Tidak akan merugikan usia mudamu sedikit pun jika kau mengambil beberapa saran dari Old Death.” (hlm 16)

            Masih bekutat dengan upaya pengejaran terhadap Gibson dan putra Mr. Ohlert, Old Shatterhand bersama Old Death kembali menjelajaji daratan luas Amerika, namun posisinya mendekati perbatasan dengan Meksiko. Di buku ini, kita dikenalkan dengan suku Indian Comanche yang hendak melanggar batas-batas dan berkomplot dengan orang-orang kulit putih. Dan, tanpa sengaja, kedua tokoh utama kita itupun terseret dalam konflik antara suku apache dan Comanche. Sebagai saudara Winnetou, Old Shatterhand tentu akan membantu Apache, namun berkat saran bijak dari Old Death, mereka akhirnya mengambil posisi sebagai pihak yang netral. Ini tentunya tidak digunakan untuk cari aman tetapi dengan pertimbangan matang. Memang, yang namanya pengalaman adalah hal yang tak ternilai harganya.
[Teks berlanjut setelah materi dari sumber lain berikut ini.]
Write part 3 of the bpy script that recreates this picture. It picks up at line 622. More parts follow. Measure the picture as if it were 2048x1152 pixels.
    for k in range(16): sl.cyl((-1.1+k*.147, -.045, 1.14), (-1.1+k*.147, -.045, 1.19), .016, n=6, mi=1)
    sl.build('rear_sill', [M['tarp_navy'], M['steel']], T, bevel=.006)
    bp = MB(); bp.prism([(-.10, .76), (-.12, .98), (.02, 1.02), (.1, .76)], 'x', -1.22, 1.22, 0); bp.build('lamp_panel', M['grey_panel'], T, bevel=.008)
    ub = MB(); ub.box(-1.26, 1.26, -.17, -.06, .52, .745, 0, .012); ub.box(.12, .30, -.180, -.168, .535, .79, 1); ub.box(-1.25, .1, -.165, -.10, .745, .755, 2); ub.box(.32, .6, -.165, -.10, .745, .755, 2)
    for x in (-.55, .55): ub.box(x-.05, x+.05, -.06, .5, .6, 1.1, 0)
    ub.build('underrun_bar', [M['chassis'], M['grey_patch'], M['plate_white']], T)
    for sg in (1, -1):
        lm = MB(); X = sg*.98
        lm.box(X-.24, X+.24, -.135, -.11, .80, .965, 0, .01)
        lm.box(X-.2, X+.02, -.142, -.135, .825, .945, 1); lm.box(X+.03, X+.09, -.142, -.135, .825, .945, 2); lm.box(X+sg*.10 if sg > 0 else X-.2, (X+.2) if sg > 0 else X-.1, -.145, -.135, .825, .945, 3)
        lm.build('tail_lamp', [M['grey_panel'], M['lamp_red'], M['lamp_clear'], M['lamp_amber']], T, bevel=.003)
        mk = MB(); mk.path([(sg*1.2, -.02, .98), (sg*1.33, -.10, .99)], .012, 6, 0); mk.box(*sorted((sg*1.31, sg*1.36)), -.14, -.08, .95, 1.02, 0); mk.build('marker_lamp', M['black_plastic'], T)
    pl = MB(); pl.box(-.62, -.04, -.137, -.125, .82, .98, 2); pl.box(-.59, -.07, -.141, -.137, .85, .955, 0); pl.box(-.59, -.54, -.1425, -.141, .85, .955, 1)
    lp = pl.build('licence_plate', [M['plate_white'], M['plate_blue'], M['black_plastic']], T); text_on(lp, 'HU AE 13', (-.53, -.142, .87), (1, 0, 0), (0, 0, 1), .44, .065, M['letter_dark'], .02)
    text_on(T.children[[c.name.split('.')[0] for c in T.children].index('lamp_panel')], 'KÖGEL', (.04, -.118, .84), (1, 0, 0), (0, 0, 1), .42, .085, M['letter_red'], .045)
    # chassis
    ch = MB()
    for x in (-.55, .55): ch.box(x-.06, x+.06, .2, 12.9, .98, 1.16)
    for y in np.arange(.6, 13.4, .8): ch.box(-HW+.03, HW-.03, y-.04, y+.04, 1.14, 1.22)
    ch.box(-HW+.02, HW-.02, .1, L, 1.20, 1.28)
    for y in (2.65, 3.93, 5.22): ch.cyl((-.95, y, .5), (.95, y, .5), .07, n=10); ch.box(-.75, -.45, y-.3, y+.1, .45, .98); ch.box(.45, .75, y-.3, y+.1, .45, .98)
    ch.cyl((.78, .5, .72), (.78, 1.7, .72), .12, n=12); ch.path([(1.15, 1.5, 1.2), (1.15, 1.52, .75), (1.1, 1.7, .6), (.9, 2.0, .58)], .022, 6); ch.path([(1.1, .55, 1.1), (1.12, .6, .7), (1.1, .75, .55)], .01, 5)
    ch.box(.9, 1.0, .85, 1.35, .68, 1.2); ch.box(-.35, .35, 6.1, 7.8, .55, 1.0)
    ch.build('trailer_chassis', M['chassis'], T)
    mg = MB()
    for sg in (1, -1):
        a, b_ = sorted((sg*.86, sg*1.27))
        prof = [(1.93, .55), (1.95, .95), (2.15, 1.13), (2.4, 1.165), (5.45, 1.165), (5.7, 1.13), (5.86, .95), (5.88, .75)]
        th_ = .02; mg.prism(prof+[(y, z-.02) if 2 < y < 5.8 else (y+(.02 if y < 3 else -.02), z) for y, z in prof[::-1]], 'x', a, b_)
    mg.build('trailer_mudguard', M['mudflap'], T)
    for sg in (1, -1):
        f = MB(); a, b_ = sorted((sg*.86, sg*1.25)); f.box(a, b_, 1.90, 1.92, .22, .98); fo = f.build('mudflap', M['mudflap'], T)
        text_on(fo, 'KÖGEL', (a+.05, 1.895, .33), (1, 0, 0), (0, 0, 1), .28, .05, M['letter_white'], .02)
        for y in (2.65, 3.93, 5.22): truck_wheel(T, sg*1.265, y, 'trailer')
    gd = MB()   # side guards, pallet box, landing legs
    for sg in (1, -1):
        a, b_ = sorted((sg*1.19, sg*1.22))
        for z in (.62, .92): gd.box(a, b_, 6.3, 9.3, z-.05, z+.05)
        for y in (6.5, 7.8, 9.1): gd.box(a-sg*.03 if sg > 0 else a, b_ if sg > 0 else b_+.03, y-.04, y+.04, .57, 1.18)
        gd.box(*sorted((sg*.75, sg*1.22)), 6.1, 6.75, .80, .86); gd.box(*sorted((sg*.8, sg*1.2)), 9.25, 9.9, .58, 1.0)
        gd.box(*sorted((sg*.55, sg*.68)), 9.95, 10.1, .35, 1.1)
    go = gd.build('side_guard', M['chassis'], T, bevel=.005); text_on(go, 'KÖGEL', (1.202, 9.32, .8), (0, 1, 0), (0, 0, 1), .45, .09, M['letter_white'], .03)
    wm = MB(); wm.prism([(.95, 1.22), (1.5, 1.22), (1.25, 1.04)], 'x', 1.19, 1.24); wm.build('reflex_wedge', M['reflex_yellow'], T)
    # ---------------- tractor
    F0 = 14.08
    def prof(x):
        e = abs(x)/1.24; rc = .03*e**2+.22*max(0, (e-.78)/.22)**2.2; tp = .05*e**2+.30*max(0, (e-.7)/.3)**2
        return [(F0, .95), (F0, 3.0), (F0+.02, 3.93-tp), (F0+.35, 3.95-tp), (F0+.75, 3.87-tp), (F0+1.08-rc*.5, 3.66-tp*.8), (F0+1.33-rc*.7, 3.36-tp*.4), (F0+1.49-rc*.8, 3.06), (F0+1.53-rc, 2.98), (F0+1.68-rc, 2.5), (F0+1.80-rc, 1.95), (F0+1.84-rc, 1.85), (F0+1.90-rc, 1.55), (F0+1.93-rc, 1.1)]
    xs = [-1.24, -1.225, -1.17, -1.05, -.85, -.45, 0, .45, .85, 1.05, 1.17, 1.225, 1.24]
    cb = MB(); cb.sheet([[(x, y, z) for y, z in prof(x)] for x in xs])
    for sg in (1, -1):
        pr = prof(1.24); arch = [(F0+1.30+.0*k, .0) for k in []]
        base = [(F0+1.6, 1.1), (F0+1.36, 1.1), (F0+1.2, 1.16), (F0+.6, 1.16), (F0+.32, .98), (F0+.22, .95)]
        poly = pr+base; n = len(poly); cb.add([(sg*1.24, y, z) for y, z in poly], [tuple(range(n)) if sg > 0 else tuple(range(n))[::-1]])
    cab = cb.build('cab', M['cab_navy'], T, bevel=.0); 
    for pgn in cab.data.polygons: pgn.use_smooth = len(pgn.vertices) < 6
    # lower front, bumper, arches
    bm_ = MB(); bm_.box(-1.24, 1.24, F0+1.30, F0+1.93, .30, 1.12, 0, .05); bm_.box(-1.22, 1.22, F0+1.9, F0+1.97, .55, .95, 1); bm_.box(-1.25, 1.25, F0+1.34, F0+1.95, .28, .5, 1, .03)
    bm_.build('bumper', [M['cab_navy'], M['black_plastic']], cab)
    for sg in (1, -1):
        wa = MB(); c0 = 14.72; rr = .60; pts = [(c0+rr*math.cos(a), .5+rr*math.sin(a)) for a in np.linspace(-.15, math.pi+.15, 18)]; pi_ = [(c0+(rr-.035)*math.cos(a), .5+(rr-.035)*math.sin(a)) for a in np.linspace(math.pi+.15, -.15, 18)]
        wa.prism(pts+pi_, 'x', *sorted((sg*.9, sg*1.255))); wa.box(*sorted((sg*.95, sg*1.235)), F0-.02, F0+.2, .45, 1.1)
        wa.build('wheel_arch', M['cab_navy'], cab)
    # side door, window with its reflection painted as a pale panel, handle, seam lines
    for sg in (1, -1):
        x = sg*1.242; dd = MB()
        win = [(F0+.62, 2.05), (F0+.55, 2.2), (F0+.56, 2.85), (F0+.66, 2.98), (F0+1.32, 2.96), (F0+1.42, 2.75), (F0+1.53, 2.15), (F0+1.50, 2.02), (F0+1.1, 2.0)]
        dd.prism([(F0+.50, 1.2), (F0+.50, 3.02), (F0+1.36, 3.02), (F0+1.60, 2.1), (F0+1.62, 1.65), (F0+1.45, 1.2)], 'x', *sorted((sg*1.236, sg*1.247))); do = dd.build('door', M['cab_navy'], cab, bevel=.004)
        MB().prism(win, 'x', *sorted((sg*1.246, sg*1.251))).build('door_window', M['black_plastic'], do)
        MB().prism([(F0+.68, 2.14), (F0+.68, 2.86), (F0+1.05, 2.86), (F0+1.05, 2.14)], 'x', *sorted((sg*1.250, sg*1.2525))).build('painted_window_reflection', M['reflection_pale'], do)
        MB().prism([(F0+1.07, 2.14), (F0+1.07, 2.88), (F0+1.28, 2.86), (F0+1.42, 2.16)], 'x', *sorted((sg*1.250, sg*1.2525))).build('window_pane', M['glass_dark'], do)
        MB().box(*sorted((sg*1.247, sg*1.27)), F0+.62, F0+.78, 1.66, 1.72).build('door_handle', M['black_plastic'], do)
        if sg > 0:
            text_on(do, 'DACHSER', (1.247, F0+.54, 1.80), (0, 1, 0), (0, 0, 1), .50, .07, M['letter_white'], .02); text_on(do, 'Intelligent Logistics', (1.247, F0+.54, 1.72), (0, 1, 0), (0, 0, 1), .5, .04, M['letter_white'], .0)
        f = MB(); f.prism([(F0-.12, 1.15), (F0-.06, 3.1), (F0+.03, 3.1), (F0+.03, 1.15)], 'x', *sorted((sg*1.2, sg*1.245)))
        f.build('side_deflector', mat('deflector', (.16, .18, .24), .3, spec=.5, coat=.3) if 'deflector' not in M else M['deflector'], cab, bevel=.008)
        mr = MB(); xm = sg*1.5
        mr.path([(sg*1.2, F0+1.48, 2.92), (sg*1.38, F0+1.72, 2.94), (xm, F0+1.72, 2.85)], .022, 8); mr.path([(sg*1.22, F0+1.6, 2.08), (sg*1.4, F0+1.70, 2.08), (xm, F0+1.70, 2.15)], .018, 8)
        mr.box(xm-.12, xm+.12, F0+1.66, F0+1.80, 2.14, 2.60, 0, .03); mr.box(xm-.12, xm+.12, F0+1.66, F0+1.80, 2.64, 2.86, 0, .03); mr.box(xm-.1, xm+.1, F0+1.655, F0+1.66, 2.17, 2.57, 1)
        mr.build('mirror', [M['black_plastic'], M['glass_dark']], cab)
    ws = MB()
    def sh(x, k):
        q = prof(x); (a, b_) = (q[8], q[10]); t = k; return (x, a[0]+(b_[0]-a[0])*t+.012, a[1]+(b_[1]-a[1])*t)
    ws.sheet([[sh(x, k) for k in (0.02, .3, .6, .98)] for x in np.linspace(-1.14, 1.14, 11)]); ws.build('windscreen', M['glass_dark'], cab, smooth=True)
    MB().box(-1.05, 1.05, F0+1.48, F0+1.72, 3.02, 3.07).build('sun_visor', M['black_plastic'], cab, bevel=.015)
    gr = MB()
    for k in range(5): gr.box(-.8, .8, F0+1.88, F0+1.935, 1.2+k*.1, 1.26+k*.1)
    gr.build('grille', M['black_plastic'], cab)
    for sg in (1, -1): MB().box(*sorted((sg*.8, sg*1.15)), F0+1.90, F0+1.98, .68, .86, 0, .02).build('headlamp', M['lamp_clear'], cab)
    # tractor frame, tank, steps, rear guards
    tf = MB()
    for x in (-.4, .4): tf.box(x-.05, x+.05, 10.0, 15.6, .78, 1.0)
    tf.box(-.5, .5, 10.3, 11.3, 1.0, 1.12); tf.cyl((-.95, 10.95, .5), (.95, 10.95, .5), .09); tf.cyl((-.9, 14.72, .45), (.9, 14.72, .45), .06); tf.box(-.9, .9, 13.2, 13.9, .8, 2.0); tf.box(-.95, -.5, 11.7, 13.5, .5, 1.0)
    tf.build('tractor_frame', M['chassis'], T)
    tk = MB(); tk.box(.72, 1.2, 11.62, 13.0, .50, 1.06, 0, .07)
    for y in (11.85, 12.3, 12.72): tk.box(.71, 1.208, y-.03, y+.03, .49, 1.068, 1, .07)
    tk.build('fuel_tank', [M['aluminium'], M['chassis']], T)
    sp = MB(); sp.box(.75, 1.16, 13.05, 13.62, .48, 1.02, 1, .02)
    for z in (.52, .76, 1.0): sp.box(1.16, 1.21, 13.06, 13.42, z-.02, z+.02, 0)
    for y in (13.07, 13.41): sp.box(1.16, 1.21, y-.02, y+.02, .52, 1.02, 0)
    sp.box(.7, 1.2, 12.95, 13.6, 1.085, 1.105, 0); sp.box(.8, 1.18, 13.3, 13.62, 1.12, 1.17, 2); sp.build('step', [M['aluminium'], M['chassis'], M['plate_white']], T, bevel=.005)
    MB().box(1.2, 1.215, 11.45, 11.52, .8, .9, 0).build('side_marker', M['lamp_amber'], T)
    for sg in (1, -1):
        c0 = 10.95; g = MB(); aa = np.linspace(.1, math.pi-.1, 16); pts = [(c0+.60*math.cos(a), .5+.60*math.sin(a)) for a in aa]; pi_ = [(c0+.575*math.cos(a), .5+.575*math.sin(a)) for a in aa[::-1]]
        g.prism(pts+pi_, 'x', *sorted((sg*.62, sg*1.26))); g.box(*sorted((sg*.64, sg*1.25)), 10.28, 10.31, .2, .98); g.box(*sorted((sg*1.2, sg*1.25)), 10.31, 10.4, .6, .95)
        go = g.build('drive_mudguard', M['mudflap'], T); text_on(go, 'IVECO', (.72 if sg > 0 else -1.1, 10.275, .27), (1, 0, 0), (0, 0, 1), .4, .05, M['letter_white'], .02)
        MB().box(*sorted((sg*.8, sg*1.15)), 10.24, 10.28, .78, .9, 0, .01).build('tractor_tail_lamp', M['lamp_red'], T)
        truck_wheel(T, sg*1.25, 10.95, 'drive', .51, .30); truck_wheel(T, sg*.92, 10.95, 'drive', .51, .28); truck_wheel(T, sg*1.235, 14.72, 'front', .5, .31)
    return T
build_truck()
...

            “Orang ceroboh lebih berbahaya daripada yang benar-benar jahat. Orang berbahaya (? mungkin maksudnya ‘orang jahat’) bisa dikenali dari jauh, sedangkan orang ceroboh biasanya orang baik.” (hlm 233)

            Buku 4 ini dipenuhi oleh strategi diplomasi, tapi tetap dibumbui dengan aksi-aksi heroic yang menawan. Strategi perang, bagaimana mencari jejak di alam liar, etika berdiplomasi; semuanya bisa kita pelajari sambil menyimak alur ceritanya yang sangat seru. Walau begitu, adegan aksinya juga ada di belakang, sesuai dengan judulnya yakni pertempuran melawan suku Comanche. Siapakah pemenangnya, dan bagaimana strategi yang kali ini akan digunakan oleh Winnetou dalam melawan sesama suku Indian tersebut? Siapakah sebenarnya Old Death juga akan kita ketahui di akhir buku ini. Sebuah cerita yang akan menjelaskan segalanya, juga mengubah hidup Old Shatterhand setelahnya.
           
            “Tuan, jangan pernah lupa, ada keadilan ilahi yang membuat keadilan duniawi benar-benar seperti permainan anak-anak. Pengadilan abadi ada di hati nuranimu dan menggemuruhkan vonis kepadamu siang dan malam.” (hlm 232)

Karl May juga tetap konsisten dengan setting tempat yang begitu detail di buku ini, terutama bagian yang menggambarkan suku Indian: kehidupan mereka, prinsip mereka dalam berperang, bagaimana mereka berkata-kata, hingga apa dan mana saja yang boleh atau tidak boleh dilakukan oleh para pejuang suku Indian. Tidak banyak penulis yang bisa menulis dengan sedemikian detail seperti ini. Dan, hal yang lebih luar biasa, Karl May menulis buku ini sekitar seratus tahun yang lalu, ketika belum ada internet dan berita atau informasi memerlukan waktu yang sangat lama untuk sampai ke seberang benua. Dan Karl May berkata kalau dia belum pernah mengunjungi Wild West saat menulis buku ini? Luar biasa!
             Satu-satunya kekurangan buku ini mungkin ada pada sisi penerjemahannya. Sayang sekali seri ini tidak diterjemahkan oleh satu orang yang sama sehingga saya seperti menemukan ‘rasa’ yang berbeda saat membaca keempat serinya. Khusus untuk buku 4 ini, ada beberapa kalimat yang diterjemahkan kurang luwes, beberapa bahkan kalimatnya nggak nyambung. Tetapi, semua itu tertutupi oleh serunya kisah yang ditulis oleh Karl May ini. Kesalahannya kecil dan tipis sekali, tak disadari, tapi kalau jeli pasti kerasa. Misalnya pada kalimat ini:

            “Begitu hidung anjing tua sepertiku telah menemukan jejak, dia tidak akan menyerah sampai mangsanya tertangkap. Kau dapat mengandalkan itu.” (hlm 2)

“itu-nya” itu siapa ya di sini?

            Bergembiralah! Sherrif terhormat memberikan masalah dengan para perempuannya, tetapi kau bisa tenang karena aku akan menebus kesalahan.” (hlm 3)

            Memberikan masalah?

Secara keseluruhan, terjemahannya bisa dibaca dan dipahami, hanya saja ada sesuatu yang membuat membacanya tersendat-sendat, terutama pada bagian-bagian awal. Tapi, karena ceritanya yang memang sudah sangat seru, kekurangluwesan itu mungkin bisa diabaikan. Faktanya, saya menikmati dan bisa membaca buku ini sampai selesai.

Bagi para pecinta Winnetou, buku ini sangat direkomendasikan untuk dibaca maupun ditimbun dikoleksi.